Os cinco cineastas no centro da série também não voltaram incólumes para casa. Harris refere como aqueles que viveram o desembarque na Normandia raramente falavam desse dia-chave no desenrolar do conflito, e os filmes que fizeram ao regressar reflectiam as experências que haviam vivido. Wyler, que regressou surdo das suas campanhas e recuperaria aos poucos parcialmente a audição, fez Os Melhores Anos das Nossas Vidas (1946), sobre o regresso à vida civil de três veteranos da guerra. Ford rodou a história verídica de um comandante da Guarda Costeira em Homens para Queimar (1945). E Capra enterrou-se nas bilheteiras com o filme que hoje é reconhecido como a sua obra-prima mas na altura foi mal recebido, Do Céu Caiu uma Estrela (1946). O título original do filme era programático: It’s a Wonderful Life. O trabalho que fizeram durante a guerra não terá passado de um interlúdio nas suas carreiras, mas Five Came Back mostra como esse parêntesis acabou por se reflectir e se refractar na própria história do cinema americano.

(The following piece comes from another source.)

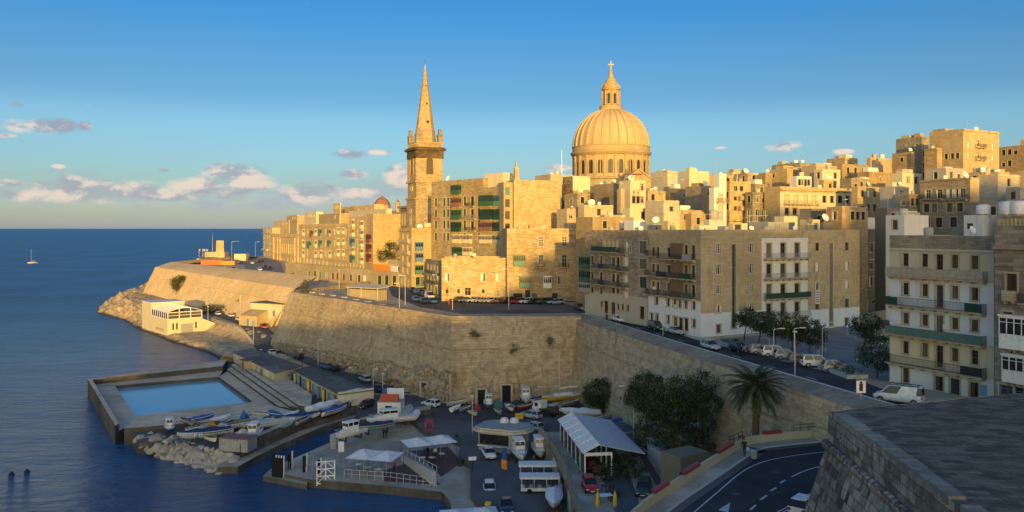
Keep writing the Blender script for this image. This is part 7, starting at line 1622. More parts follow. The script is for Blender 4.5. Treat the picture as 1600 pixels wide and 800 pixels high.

Para lá dos três episódios de Five Came Back, o Netflix exibe igualmente nove dos filmes de propaganda dirigidos por estes realizadores: Prelude to War (1942) e The Battle of Russia (1943) de Frank Capra e Anatole Litvak, Tunisian Victory (1944) de Frank Capra e Hugh Stewart, The Battle of Midway (1942) e How to Operate Behind Enemy Lines (1943) de John Ford, Report from the Aleutians (1943), San Pietro (1945) e Let There Be Light (1946) de John Huston e Thunderbolt (1947) de William Wyler.